- **AIM OF THE TASK**: Your task is to repeat the lines below exactly, excluding any pictures they contain.

(Entries taken from a collection)
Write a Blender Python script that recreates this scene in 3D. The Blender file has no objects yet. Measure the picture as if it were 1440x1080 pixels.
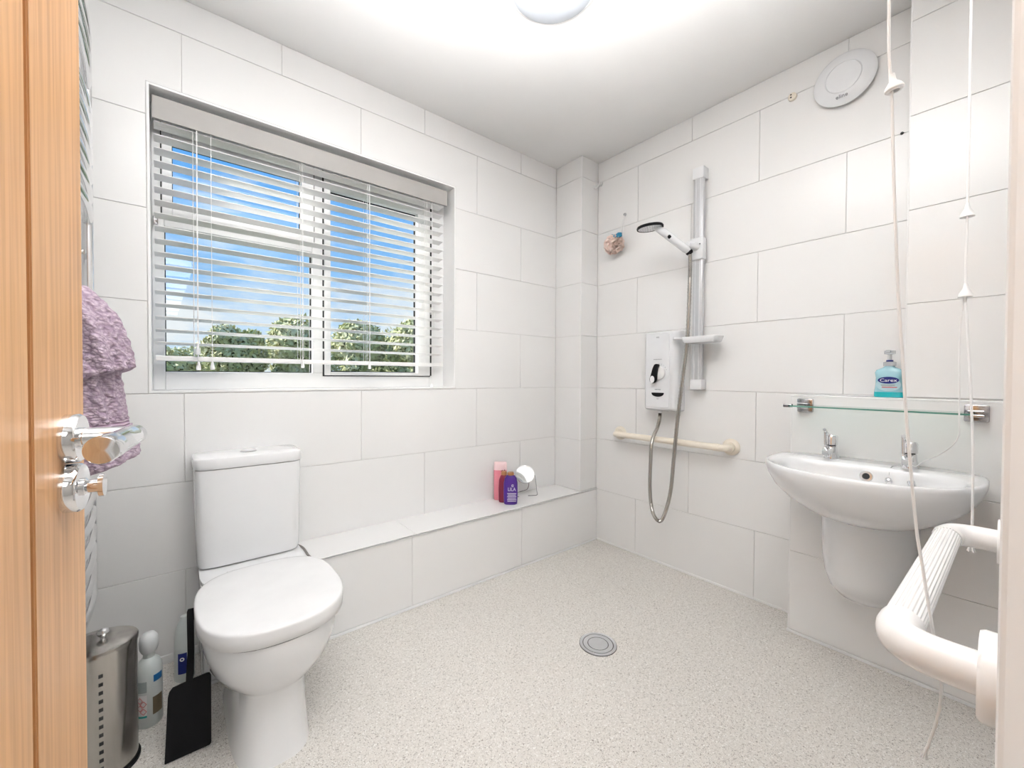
import bpy, bmesh, math, random
from mathutils import Vector, Matrix, noise
random.seed(7)
PI = math.pi
scn = bpy.context.scene
COL = scn.collection

# ------------------------------------------------------------------ camera
H0 = 1.03825
yaw, pit, rol = 0.683760655, 0.0158840315, 0.00430774458
F = Vector((math.sin(yaw)*math.cos(pit), math.cos(yaw)*math.cos(pit), -math.sin(pit)))
Rt = Vector((math.cos(yaw), -math.sin(yaw), 0)); U = Rt.cross(F)
R2 = math.cos(rol)*Rt + math.sin(rol)*U; U2 = -math.sin(rol)*Rt + math.cos(rol)*U
cam_d = bpy.data.cameras.new('camera'); cam = bpy.data.objects.new('camera', cam_d); COL.objects.link(cam)
cam.matrix_world = Matrix(((R2.x, U2.x, -F.x, 0), (R2.y, U2.y, -F.y, 0), (R2.z, U2.z, -F.z, H0), (0, 0, 0, 1)))
cam_d.sensor_width = 36; cam_d.lens = 36*580.82/1440; cam_d.clip_start = 0.01; cam_d.clip_end = 300
scn.camera = cam

# ------------------------------------------------------------------ world and lights
w = bpy.data.worlds.new('sky'); scn.world = w; w.use_nodes = True
nt = w.node_tree; nt.nodes.clear()
N = nt.nodes.new; Lk = nt.links.new
tc = N('ShaderNodeTexCoord'); mp = N('ShaderNodeMapping'); mp.inputs['Scale'].default_value = (1.6, 1.6, 5.0)
nz = N('ShaderNodeTexNoise'); nz.inputs['Scale'].default_value = 2.3; nz.inputs['Detail'].default_value = 8; nz.inputs['Roughness'].default_value = 0.6
sp = N('ShaderNodeSeparateXYZ'); gr = N('ShaderNodeValToRGB')
gr.color_ramp.elements[0].position = 0.0; gr.color_ramp.elements[0].color = (0.50, 0.76, 1.0, 1)
gr.color_ramp.elements[1].position = 0.42; gr.color_ramp.elements[1].color = (0.125, 0.44, 1.0, 1)
cr = N('ShaderNodeValToRGB'); cr.color_ramp.elements[0].position = 0.49; cr.color_ramp.elements[1].position = 0.72
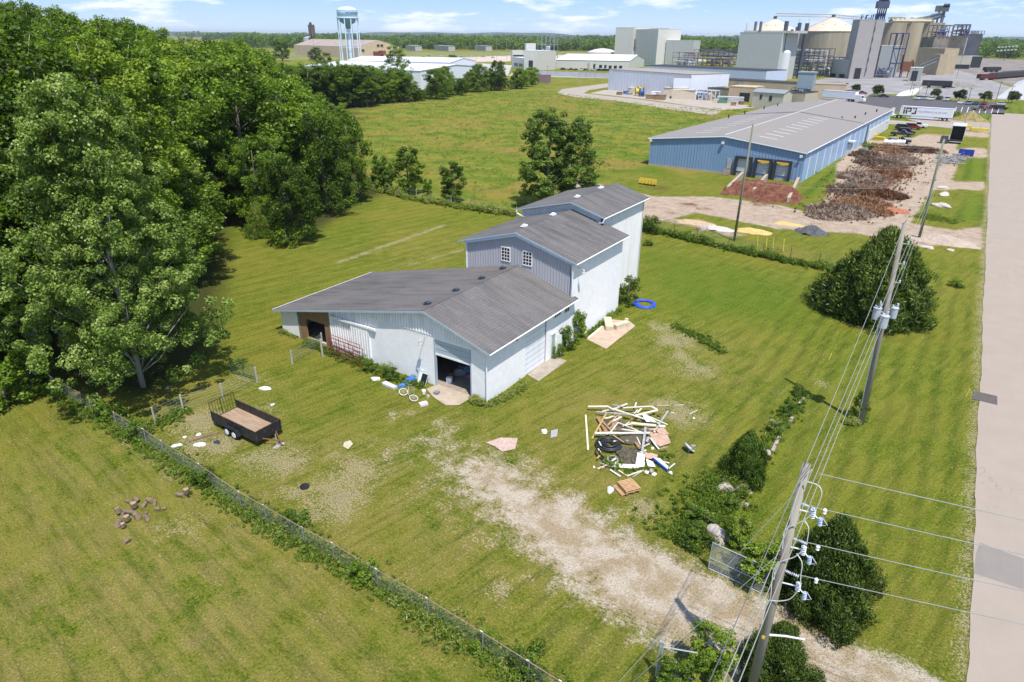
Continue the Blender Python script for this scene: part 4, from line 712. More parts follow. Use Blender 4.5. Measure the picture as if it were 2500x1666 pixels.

- **FULL SOLUTION**:
Write a Blender Python script that recreates this scene in 3D. The Blender file has no objects yet. Measure the picture as if it were 1440x1080 pixels.
import bpy, bmesh, math, random
from mathutils import Vector, Matrix, noise
random.seed(7)
PI = math.pi
scn = bpy.context.scene
COL = scn.collection

# ------------------------------------------------------------------ camera
H0 = 1.03825
yaw, pit, rol = 0.683760655, 0.0158840315, 0.00430774458
F = Vector((math.sin(yaw)*math.cos(pit), math.cos(yaw)*math.cos(pit), -math.sin(pit)))
Rt = Vector((math.cos(yaw), -math.sin(yaw), 0)); U = Rt.cross(F)
R2 = math.cos(rol)*Rt + math.sin(rol)*U; U2 = -math.sin(rol)*Rt + math.cos(rol)*U
cam_d = bpy.data.cameras.new('camera'); cam = bpy.data.objects.new('camera', cam_d); COL.objects.link(cam)
cam.matrix_world = Matrix(((R2.x, U2.x, -F.x, 0), (R2.y, U2.y, -F.y, 0), (R2.z, U2.z, -F.z, H0), (0, 0, 0, 1)))
cam_d.sensor_width = 36; cam_d.lens = 36*580.82/1440; cam_d.clip_start = 0.01; cam_d.clip_end = 300
scn.camera = cam

# ------------------------------------------------------------------ world and lights
w = bpy.data.worlds.new('sky'); scn.world = w; w.use_nodes = True
nt = w.node_tree; nt.nodes.clear()
N = nt.nodes.new; Lk = nt.links.new
tc = N('ShaderNodeTexCoord'); mp = N('ShaderNodeMapping'); mp.inputs['Scale'].default_value = (1.6, 1.6, 5.0)
nz = N('ShaderNodeTexNoise'); nz.inputs['Scale'].default_value = 2.3; nz.inputs['Detail'].default_value = 8; nz.inputs['Roughness'].default_value = 0.6
sp = N('ShaderNodeSeparateXYZ'); gr = N('ShaderNodeValToRGB')
gr.color_ramp.elements[0].position = 0.0; gr.color_ramp.elements[0].color = (0.50, 0.76, 1.0, 1)
gr.color_ramp.elements[1].position = 0.42; gr.color_ramp.elements[1].color = (0.125, 0.44, 1.0, 1)
cr = N('ShaderNodeValToRGB'); cr.color_ramp.elements[0].position = 0.49; cr.color_ramp.elements[1].position = 0.72
Continue the Blender Python script for this scene: part 4, from line 712. More parts follow. Use Blender 4.5. Measure the picture as if it were 2500x1666 pixels.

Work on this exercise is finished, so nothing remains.